§ Required work: How many lines of the data hold the word "picture"? State the number and nothing else.

§ Data block:
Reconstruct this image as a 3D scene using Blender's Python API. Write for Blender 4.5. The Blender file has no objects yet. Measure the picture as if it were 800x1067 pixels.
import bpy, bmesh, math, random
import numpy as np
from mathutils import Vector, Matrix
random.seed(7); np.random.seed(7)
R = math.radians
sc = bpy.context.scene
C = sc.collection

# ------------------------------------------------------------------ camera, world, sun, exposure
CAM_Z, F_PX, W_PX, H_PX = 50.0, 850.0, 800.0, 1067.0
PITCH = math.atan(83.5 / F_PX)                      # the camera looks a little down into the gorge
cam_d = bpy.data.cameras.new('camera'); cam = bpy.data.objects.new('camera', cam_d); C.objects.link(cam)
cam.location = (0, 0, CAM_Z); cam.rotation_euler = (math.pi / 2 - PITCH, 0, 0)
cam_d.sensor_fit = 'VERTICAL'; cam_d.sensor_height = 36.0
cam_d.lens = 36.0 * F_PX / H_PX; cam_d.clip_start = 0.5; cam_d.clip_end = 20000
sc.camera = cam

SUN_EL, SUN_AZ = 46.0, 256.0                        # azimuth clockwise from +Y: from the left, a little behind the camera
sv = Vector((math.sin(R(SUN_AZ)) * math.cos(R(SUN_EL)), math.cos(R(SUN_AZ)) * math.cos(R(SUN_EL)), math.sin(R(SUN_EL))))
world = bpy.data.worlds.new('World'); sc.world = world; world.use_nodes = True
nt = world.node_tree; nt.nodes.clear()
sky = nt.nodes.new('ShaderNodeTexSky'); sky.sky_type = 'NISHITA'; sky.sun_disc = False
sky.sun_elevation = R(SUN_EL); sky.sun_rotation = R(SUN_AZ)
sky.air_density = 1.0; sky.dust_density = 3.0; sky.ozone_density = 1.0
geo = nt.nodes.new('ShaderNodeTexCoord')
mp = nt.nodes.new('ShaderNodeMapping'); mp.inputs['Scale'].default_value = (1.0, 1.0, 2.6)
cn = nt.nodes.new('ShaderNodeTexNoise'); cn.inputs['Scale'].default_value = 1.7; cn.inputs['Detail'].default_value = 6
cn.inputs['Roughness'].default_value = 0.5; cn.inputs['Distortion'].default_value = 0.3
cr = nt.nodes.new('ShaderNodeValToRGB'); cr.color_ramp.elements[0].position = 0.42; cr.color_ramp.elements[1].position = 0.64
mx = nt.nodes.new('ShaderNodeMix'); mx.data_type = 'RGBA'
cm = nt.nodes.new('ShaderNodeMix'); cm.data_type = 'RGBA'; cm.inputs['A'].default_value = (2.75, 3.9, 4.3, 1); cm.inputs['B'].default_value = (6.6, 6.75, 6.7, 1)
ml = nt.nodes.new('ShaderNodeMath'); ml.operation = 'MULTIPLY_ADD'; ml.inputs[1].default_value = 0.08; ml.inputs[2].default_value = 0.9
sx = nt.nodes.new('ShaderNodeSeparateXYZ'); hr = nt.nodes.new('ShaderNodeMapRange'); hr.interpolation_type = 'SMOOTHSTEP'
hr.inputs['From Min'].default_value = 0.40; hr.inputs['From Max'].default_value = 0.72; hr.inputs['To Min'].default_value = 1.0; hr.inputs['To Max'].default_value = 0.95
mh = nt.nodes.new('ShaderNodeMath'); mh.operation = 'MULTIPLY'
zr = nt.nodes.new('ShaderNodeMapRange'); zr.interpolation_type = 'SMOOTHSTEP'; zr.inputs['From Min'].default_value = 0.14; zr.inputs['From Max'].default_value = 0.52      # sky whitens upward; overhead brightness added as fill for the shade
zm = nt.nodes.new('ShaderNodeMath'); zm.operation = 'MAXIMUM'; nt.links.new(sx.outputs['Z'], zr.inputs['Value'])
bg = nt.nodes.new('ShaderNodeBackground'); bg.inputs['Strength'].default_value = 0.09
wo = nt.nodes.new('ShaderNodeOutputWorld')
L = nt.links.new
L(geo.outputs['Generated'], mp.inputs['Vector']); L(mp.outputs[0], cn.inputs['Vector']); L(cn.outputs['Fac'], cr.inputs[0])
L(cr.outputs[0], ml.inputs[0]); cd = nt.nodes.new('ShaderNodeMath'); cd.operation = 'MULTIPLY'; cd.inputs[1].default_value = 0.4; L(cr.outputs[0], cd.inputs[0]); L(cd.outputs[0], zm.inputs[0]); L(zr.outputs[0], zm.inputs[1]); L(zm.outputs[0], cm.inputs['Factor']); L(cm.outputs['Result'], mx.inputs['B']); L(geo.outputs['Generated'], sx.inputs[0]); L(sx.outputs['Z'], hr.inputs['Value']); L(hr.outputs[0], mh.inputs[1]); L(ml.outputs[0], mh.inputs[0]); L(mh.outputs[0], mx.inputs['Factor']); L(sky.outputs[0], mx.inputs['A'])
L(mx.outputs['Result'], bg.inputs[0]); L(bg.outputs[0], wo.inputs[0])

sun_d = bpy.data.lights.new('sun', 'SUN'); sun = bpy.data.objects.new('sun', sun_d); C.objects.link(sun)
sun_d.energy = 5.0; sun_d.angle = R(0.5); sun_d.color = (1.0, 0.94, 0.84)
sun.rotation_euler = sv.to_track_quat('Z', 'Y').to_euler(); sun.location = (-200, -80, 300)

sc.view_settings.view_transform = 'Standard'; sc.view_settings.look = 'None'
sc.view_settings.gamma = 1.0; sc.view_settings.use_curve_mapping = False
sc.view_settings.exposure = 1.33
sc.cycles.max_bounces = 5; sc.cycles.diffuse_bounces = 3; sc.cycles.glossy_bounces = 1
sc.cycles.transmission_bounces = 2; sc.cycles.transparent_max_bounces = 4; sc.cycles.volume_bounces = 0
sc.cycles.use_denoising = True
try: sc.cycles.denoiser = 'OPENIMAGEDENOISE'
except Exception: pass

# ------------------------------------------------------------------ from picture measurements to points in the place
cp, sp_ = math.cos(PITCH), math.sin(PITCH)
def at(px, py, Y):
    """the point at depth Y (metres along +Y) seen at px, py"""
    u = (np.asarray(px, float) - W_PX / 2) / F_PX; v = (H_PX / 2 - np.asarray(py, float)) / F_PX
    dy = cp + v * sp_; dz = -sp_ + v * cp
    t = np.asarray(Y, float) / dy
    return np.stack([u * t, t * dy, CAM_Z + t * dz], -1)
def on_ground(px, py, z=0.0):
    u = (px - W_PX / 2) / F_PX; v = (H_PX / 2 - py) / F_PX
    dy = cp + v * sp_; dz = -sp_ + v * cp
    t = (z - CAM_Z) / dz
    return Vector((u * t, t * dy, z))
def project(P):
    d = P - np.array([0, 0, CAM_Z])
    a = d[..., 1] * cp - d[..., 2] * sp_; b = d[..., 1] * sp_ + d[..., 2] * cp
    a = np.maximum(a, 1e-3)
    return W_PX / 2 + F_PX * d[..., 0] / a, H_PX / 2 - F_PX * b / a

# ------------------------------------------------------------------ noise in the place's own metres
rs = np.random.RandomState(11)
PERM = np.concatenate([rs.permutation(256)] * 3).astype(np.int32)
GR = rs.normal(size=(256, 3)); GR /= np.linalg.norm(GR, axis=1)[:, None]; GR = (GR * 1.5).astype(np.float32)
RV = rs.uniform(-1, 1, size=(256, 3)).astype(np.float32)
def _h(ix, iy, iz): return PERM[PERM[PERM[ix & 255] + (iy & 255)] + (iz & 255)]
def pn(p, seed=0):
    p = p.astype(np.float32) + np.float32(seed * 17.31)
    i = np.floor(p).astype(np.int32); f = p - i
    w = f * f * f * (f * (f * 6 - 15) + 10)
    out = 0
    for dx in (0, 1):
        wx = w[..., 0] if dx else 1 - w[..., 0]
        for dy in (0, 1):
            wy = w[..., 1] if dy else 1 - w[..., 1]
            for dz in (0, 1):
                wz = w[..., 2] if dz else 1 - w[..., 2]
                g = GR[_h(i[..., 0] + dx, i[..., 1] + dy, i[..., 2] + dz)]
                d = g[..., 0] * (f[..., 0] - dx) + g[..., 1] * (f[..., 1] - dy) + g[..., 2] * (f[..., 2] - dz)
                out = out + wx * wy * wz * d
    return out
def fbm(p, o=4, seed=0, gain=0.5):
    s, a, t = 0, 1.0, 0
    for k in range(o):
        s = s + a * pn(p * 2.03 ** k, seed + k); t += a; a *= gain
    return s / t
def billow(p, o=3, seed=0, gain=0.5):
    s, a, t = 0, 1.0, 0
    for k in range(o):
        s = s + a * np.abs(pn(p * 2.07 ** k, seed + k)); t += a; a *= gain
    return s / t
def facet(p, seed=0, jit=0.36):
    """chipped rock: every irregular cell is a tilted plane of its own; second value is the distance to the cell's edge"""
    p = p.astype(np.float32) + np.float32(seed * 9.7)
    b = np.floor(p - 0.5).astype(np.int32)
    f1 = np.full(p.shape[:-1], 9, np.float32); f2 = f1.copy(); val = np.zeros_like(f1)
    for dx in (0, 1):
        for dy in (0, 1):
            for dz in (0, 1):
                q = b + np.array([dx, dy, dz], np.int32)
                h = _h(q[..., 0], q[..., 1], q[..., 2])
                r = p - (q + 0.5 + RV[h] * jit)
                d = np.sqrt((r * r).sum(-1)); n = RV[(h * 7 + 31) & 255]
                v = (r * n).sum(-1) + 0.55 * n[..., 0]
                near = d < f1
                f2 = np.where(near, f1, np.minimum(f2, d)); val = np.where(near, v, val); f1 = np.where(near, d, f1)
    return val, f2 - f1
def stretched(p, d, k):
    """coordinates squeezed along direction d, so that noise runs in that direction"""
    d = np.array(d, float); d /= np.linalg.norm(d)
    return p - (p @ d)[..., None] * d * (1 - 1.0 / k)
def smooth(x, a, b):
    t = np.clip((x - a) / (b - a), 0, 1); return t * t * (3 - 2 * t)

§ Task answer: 2